Why letting local communities decide is essential for peace
- While reasonable minds agree on the core 3L Philosophy, objectively correct answers for how to implement it for optimal peaceful coexistence in some areas are not always available.
- This should not deter us, just as parents should not be deterred by the lack of an objectively correct formula to raise good kids.
- There are many scenarios in which reasonable minds disagree on how best to apply the Legal Principle, even between those equally committed to it in good faith. Rather than fight over these reasonable disagreements, the peaceful solution is to let the local community select from all existing reasonable interpretations of the Legal Principle and determine how best to implement that reasonable interpretation into the law, rules, and regulations.
- If a person does not agree with their local community’s reasonable interpretation of the Legal Principle, they are free to form their own community or move to another community that more closely aligns with their reasonable interpretation of the Legal Principle and values. This is an imperfect solution, but there is no perfect solution.
Benefits
All people would be afforded at least a reasonable interpretation of the Legal Principle (even if their preferred interpretation is slightly different).
Permitting local communities to select from a list of reasonable interpretations allows for experiential learning about which reasonable interpretations lead to the most prosperous communities.
- Society will naturally converge on those interpretations that work best, whilst allowing minorities to interpret differently.
- Local communities should compete to attract productive people who desire to live in a free community. This will lead to the communities naturally adopting the best reasonable interpretations over time.
Conflicts between small groups are preferable to those between large groups because they cause less chaos and potential harm to others.
For those who disagree with the local rules, it is a lower transaction cost to move to or do business with a different local community than to move to or trade with an entirely different country.
Costs
- The main friction in this solution is the transaction cost of physically moving to, or doing business with, a different local community that better aligns with your reasonable interpretation of the Legal Principle.
- Seceding from a larger community to form a smaller one would increase the individual cost burden of funding a functioning legal system, which that community is likely to want to pay for to resolve any local disputes that may arise.
Letting local communities decide vs the alternatives
- The alternative to letting local communities decide is that society would trend towards the strongest, subjecting the weakest to their dictated interpretations.

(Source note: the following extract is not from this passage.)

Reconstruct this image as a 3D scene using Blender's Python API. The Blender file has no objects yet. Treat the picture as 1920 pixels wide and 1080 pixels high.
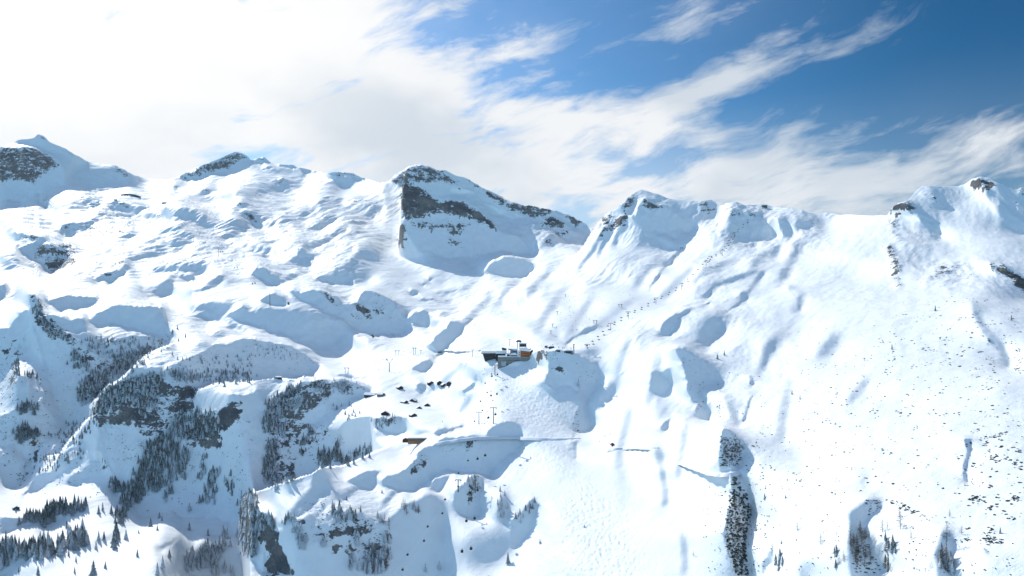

How ironic it would be to fight one another over fringe applications of a peace philosophy? This is why 3L opposes a one-size-fits-all solution on complex legal questions where reasonable minds disagree.
- The peaceful alternative to using force is to use persuasion; to allow those who disagree with us to commune peacefully, whilst we focus on living by the example we seek to proliferate.

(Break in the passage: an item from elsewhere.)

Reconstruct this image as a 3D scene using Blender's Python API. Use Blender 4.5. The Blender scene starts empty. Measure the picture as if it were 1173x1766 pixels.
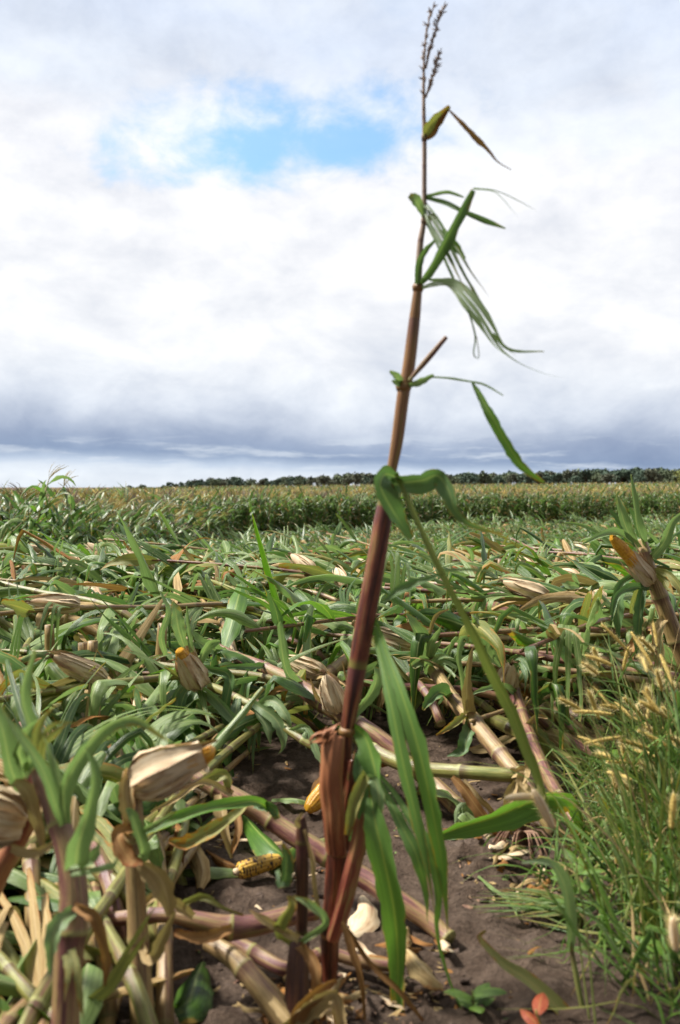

- When we force those who reasonably disagree to comply with our interpretations of the Legal Principle, we set the precedent for others to force their views on us, leading to conflict either way.
Determining ‘reasonableness’
- The standard of reasonableness is subjective and somewhat flexible, but must always be firmly anchored to the LP. As such, what varied reasonable interpretations of the LP can still fit within the ‘reasonable person standard’ must be determined by the larger community in a way that most flexibly allows for local preferences. Unreasonable interpretations of the LP must never be allowed to influence the law, as this would lead to aggression against others.

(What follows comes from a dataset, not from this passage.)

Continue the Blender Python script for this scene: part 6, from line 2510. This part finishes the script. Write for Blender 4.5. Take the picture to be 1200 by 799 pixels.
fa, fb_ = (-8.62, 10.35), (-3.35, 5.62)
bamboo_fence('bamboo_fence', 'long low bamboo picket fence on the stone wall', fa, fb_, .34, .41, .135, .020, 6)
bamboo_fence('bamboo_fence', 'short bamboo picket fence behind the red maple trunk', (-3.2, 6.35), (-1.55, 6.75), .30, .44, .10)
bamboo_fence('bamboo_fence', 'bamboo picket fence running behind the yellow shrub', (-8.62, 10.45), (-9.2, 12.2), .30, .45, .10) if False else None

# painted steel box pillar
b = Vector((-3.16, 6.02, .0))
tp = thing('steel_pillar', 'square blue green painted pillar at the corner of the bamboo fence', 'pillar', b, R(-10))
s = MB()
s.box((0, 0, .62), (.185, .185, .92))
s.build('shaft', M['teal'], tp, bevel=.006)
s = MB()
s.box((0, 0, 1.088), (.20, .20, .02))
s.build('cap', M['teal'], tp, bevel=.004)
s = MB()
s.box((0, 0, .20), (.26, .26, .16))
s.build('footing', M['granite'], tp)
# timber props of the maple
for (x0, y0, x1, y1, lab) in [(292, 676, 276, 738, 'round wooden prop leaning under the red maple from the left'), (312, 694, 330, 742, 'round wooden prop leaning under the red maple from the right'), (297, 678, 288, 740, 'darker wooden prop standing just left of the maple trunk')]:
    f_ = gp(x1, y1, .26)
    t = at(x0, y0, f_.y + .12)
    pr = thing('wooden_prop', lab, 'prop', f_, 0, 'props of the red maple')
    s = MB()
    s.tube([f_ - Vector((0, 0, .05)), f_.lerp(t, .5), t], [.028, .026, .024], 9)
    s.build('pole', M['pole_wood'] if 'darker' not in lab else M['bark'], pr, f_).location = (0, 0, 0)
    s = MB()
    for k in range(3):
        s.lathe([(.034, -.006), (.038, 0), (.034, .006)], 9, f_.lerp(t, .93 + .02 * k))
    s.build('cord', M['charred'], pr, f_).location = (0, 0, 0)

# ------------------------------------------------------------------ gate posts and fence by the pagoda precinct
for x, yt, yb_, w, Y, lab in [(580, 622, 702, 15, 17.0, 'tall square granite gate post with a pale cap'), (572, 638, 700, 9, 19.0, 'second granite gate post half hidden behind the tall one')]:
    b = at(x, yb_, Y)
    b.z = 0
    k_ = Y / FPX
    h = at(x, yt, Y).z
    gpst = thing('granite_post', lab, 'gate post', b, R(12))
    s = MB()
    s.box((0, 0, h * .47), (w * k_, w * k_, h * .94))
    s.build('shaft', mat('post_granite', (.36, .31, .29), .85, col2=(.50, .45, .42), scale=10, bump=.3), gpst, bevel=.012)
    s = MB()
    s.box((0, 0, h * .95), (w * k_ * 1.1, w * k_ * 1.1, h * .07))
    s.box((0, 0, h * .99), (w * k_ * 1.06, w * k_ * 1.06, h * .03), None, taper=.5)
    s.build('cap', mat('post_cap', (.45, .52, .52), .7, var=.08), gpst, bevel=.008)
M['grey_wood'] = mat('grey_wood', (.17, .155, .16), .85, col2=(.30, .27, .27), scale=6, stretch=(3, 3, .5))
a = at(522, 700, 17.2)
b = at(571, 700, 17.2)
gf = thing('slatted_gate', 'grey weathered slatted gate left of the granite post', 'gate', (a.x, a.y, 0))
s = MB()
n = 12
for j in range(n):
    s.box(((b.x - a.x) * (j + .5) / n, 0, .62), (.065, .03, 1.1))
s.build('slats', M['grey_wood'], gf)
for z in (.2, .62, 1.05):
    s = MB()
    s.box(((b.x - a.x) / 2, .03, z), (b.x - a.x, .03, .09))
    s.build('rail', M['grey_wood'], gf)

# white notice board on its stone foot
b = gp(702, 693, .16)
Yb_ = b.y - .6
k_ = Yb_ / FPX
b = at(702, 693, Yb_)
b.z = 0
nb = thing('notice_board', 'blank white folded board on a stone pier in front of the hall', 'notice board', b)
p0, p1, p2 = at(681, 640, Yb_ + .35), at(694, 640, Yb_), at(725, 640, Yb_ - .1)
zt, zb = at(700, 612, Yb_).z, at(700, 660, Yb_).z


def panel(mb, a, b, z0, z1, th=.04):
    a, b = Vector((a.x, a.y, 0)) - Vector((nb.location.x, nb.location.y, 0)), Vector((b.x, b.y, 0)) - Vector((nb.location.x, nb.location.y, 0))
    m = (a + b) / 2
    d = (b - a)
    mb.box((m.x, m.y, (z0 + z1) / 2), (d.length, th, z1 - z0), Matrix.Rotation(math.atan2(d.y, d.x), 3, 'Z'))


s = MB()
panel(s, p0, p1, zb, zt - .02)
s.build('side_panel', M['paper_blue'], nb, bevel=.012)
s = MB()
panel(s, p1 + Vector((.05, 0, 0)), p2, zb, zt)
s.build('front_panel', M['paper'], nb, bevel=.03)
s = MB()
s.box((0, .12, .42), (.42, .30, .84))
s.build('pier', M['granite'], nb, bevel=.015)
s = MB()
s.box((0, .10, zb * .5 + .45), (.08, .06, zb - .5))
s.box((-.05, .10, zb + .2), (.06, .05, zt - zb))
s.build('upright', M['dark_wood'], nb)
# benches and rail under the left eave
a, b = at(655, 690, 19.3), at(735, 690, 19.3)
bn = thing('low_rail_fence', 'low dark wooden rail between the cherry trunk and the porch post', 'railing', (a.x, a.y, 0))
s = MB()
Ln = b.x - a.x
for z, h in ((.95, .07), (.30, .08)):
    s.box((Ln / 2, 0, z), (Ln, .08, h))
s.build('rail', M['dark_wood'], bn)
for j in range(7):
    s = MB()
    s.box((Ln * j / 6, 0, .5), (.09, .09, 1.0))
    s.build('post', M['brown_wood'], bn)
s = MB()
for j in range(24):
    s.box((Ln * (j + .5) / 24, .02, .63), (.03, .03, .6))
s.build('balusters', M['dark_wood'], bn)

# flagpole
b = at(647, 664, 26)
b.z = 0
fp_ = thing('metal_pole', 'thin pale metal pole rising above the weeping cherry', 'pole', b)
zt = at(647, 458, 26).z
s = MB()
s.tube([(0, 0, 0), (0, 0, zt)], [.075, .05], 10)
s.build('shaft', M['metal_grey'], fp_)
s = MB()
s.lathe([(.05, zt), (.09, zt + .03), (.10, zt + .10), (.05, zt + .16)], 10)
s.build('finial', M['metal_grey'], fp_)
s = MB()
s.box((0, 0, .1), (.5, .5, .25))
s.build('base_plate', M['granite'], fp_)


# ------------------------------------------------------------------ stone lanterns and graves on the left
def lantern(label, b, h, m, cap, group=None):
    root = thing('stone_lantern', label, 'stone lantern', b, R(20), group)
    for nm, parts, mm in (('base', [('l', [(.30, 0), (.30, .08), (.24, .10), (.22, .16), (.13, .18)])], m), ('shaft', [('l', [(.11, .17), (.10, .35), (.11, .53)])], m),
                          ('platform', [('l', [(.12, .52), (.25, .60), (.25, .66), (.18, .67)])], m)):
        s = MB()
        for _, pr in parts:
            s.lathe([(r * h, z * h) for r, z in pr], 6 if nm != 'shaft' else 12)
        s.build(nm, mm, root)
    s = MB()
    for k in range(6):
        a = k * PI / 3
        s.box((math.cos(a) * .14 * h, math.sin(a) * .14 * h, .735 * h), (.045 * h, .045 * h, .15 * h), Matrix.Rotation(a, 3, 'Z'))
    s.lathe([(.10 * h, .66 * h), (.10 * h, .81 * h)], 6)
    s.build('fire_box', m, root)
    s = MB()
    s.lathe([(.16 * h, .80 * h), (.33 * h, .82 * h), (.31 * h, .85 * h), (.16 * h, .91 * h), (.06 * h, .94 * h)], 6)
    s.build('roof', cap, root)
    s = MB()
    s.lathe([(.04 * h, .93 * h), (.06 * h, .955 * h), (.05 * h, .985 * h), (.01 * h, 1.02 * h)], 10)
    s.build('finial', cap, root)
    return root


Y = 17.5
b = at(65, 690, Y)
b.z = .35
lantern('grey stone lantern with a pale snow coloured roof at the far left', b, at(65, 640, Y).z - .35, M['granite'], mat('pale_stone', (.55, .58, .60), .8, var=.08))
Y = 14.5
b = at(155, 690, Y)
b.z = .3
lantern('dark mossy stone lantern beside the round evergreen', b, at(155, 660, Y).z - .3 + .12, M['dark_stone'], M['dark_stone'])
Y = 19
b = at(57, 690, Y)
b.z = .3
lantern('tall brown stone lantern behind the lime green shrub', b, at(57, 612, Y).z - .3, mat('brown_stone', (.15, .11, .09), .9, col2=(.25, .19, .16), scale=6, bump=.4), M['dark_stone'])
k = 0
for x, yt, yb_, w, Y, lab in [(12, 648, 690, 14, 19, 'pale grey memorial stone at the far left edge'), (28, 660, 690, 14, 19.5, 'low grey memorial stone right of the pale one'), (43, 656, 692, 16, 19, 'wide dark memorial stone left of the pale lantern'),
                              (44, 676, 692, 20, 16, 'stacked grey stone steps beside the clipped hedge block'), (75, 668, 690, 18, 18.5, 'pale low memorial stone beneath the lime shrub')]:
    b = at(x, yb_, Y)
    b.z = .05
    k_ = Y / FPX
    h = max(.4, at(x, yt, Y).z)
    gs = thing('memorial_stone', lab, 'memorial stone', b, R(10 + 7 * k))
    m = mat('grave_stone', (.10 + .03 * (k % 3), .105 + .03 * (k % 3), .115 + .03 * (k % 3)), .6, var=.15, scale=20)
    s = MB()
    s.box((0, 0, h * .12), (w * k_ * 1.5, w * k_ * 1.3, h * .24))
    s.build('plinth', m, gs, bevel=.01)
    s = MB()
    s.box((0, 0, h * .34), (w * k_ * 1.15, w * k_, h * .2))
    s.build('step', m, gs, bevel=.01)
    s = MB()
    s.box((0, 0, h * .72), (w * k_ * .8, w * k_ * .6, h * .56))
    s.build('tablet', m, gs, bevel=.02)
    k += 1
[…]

- Determining what is reasonable is fundamental to the law of self-defense, the law of negligence, and many other areas of law. As such, any legal system must necessarily grapple with defining reasonableness. There is no escape from this conclusion, no matter what legal system is adopted.
- Without both larger and smaller communities, as well as a functioning justice system committed to due process and fundamental fairness to determine reasonableness, conflict would inevitably ensue. Absent these concepts, each defendant in any particular case would adopt and seek to apply their own personal definition of reasonableness and effectively be the judge in their own case. It has been a longstanding concept of justice that no person can serve as a judge in their own case. As such, disinterested parties must determine reasonableness in any conflict.
Who decides how the Legal Principle is interpreted
Ultimately, courts staffed with proven and committed 3L judges and justices must resolve these difficult questions and establish the outer boundaries of what’s reasonable, contrasting them with unreasonable interpretations of the LP.
The 3L Philosophy does not guide how a particular reasonable interpretation of the Legal Principle should be either selected or applied at the local community level. Some form of local democracy could play a role, but there may be other fair ways to achieve it.
- For example, Respected members of the community could be elected to form the community’s legislative branch, which would select the reasonable interpretation to apply and determine how to implement that choice, interpreting the Legal Principle.
“And while libertarian philosophers can help systematize and identify the abstract, general libertarian principles, we have to be wary of the limits of theorizing. We cannot deduce all the legal rules that would flow from abstract libertarian principles. Law should develop organically and in response to real disputes where solutions may be found and used to develop the law further in subsequent legal disputes.” – Stephan Kinsella.
Conclusion
- A diverse, free, and peaceful world can tolerate reasonable differences of opinion on complex issues. Why choose to ‘be right and fight’, when there is a peaceful alternative to win: ‘live and let live’?